I love it! It’s a dream come true!! It’s official!!!

Football clubs have finally wisened up to trading in derivatives on players’ contracts, it is apparent based on the transfer deadline news of yesterday. Alvaro Negredo has been loaned out by Manchester City to Valencia, but at the end of the year Valencia have an obligation to make the deal permanent. The same article mentions Fiorentina taking Micah Richards on loan, also from Manchester City. In this case, however, Fiorentina has the option to make the deal permanent after a year.

In fact, thinking about it, this kind of option trading in football contracts is not all that new. When Brendan Rodgers was initially appointed by Liverpool in 2012, he was given a three year deal, with the club having an option of extending it by a year (the deal has since been revised).

It’s all very interesting. I’ve constantly lamented that some of the great concepts in finance which are well applicable to everyday life are not applied to the extent that is required. Option valuation is one such concept, for example. I wrote to a friend just now asking why I should join a club he is exhorting me to join, given it’s not doing much now. His reply can be condensed to “option value”.

Option valuation is not the only thing. There is the concept of liquidity. A very commonly used concept within financial markets, it is surprisingly absent in general economic literature. For example, in finance it is a well understood concept that the more the number of active market participants the less is the transaction cost (measured as the bid-ask spread). The same concept can be used to analyze markets for taxis, housing, cooks (why a cook costs much more in Rajajinagar where demand is much lower than in Jayanagar), etc. You never see too many economists talking about it, though.

The problem might be that practitioners of financial economics concepts find finance too lucrative to apply their concepts elsewhere, while mainstream or left-leaning economists might find finance (especially complex derivative finance) abhorrent, and thus are loathe to borrow concepts from that (generally speculating)!

In terms of liquidity, though, things seem to be changing.
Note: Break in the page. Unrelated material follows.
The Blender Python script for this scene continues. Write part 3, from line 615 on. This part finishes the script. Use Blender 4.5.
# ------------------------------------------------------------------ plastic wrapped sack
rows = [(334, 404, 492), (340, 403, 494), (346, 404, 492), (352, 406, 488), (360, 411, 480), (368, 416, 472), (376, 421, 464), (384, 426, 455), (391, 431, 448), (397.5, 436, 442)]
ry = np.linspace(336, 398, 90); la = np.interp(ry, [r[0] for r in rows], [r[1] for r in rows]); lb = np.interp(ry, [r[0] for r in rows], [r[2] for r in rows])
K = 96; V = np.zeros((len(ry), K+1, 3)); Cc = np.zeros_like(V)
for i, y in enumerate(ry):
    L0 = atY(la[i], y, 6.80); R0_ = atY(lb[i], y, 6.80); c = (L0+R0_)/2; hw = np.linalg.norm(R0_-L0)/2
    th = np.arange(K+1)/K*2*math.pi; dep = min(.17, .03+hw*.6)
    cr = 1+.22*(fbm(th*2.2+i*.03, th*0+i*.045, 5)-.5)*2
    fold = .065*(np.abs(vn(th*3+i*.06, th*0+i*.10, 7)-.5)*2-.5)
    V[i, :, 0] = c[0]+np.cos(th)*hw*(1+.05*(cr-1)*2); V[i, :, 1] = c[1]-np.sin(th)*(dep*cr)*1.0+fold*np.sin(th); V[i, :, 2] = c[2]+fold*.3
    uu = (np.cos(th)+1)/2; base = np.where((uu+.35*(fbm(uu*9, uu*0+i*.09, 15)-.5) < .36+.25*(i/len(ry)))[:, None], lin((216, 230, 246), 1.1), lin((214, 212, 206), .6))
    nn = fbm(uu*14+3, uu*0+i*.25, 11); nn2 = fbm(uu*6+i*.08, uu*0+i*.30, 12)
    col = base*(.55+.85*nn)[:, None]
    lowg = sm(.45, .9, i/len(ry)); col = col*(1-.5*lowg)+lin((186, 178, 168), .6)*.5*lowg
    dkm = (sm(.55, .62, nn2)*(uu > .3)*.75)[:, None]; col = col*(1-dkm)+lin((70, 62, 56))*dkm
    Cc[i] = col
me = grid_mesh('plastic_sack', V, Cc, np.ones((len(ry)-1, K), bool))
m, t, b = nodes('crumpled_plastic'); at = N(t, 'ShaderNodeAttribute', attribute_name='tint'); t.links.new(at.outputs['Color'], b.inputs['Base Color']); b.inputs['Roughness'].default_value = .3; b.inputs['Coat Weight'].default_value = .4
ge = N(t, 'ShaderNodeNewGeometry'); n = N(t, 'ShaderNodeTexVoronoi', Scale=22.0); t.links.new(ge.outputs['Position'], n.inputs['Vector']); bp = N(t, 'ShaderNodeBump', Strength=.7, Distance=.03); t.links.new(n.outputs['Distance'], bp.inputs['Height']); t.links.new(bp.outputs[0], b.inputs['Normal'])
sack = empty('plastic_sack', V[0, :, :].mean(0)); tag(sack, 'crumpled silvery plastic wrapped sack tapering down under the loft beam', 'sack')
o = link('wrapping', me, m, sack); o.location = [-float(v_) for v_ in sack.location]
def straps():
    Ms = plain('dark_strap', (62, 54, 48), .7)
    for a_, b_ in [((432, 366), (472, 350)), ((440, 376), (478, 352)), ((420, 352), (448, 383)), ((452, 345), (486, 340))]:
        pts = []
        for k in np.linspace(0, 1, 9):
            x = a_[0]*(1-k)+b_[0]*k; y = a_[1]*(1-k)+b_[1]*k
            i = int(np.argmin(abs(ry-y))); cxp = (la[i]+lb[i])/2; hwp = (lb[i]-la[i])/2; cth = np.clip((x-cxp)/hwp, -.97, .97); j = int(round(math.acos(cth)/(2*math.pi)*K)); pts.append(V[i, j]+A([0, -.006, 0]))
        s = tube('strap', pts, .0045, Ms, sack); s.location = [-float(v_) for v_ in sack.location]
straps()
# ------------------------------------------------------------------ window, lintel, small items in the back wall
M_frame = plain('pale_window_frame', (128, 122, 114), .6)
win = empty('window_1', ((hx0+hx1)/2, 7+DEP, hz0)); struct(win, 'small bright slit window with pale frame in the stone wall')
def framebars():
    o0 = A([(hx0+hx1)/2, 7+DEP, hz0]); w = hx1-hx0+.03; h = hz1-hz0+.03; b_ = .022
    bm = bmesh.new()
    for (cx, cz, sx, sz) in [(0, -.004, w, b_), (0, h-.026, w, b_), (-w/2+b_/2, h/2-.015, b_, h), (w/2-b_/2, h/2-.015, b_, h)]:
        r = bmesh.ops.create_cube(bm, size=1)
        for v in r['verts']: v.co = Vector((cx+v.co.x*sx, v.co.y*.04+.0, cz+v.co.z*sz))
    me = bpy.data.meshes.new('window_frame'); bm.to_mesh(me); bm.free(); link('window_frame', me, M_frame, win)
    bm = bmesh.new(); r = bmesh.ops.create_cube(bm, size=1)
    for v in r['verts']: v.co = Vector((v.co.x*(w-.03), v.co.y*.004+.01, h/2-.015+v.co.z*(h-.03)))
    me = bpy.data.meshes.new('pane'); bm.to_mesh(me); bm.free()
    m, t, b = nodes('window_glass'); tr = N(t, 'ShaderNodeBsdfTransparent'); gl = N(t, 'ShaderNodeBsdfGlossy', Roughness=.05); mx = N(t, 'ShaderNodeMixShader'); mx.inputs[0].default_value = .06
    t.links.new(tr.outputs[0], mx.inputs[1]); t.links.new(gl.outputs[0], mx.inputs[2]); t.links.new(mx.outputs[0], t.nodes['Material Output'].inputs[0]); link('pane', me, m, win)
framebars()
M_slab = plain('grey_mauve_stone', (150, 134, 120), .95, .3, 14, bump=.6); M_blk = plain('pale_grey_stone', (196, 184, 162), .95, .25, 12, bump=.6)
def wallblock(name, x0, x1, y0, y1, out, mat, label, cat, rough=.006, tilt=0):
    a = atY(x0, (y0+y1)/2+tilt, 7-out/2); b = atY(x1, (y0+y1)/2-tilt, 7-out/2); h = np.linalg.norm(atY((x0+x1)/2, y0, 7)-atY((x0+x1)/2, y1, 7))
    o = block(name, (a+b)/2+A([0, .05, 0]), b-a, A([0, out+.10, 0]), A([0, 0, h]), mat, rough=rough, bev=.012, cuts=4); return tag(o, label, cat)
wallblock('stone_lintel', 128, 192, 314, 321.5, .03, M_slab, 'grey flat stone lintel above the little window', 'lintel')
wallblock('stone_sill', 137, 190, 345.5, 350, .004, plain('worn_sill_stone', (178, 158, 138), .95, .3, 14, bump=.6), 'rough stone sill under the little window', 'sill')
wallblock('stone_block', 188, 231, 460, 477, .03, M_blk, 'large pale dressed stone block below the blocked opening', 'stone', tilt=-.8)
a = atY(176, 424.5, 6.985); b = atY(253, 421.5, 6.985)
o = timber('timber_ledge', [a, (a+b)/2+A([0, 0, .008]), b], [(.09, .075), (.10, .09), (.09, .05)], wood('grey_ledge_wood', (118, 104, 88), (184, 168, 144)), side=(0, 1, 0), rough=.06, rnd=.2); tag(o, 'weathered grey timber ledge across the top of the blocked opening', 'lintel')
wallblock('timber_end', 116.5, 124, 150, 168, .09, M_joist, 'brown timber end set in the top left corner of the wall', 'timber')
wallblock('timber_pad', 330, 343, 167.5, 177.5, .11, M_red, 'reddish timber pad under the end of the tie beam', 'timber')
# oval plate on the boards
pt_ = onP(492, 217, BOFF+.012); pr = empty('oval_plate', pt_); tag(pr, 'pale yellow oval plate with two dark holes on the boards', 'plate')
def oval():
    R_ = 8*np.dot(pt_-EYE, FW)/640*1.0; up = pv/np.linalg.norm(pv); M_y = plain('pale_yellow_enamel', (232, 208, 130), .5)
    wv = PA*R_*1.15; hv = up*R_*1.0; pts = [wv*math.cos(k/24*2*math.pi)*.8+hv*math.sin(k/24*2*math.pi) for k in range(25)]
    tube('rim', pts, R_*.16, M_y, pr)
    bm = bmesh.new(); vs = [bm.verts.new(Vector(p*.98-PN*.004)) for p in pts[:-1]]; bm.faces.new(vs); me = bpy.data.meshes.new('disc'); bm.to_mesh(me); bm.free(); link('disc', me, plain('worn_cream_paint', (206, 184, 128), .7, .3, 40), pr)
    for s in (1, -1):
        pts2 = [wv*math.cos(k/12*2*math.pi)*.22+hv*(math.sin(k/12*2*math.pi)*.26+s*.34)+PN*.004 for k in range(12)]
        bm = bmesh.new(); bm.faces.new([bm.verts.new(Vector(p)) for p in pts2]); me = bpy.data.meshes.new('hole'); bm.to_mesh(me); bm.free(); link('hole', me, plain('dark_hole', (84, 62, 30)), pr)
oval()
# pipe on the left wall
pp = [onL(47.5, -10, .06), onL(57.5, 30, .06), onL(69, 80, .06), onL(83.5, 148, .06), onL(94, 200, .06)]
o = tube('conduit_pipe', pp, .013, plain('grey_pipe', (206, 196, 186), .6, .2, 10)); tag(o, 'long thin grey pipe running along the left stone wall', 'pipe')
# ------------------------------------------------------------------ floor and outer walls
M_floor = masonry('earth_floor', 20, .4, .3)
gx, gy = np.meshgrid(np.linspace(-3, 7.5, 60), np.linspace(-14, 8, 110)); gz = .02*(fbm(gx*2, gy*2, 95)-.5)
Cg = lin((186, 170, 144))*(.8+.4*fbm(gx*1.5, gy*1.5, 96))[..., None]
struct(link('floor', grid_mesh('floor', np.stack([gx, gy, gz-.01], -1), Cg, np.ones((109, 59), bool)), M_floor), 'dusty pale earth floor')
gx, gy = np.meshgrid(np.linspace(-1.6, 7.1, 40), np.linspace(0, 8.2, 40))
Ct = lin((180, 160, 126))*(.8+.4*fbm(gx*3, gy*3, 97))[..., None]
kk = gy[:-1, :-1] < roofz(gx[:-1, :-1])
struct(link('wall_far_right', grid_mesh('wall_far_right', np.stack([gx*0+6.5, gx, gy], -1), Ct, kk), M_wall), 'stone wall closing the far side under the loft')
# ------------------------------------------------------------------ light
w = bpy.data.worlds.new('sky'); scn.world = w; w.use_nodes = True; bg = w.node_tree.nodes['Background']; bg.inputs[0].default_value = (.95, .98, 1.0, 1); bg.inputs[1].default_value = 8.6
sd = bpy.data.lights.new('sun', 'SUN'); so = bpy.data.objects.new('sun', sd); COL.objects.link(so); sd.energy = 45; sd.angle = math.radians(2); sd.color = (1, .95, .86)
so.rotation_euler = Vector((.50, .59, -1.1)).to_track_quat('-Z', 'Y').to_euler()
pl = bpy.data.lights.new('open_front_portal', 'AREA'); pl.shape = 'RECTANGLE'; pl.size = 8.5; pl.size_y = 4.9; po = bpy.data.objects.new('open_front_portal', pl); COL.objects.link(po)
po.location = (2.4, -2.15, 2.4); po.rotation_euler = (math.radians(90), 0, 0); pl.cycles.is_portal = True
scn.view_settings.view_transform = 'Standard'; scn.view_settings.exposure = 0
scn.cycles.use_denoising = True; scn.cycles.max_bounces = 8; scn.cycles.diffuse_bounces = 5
My old friend Sangeet has been practically making a living over the last couple of years evangelizing the concept of liquidity, through his excellent blog on platform economics. Check out his recent post on Uber, for example. Platform economics is nothing but the economics of liquidity. The success of Sangeet’s blog shows that people are finally beginning to take the concept seriously. Still not mainstream economists, though!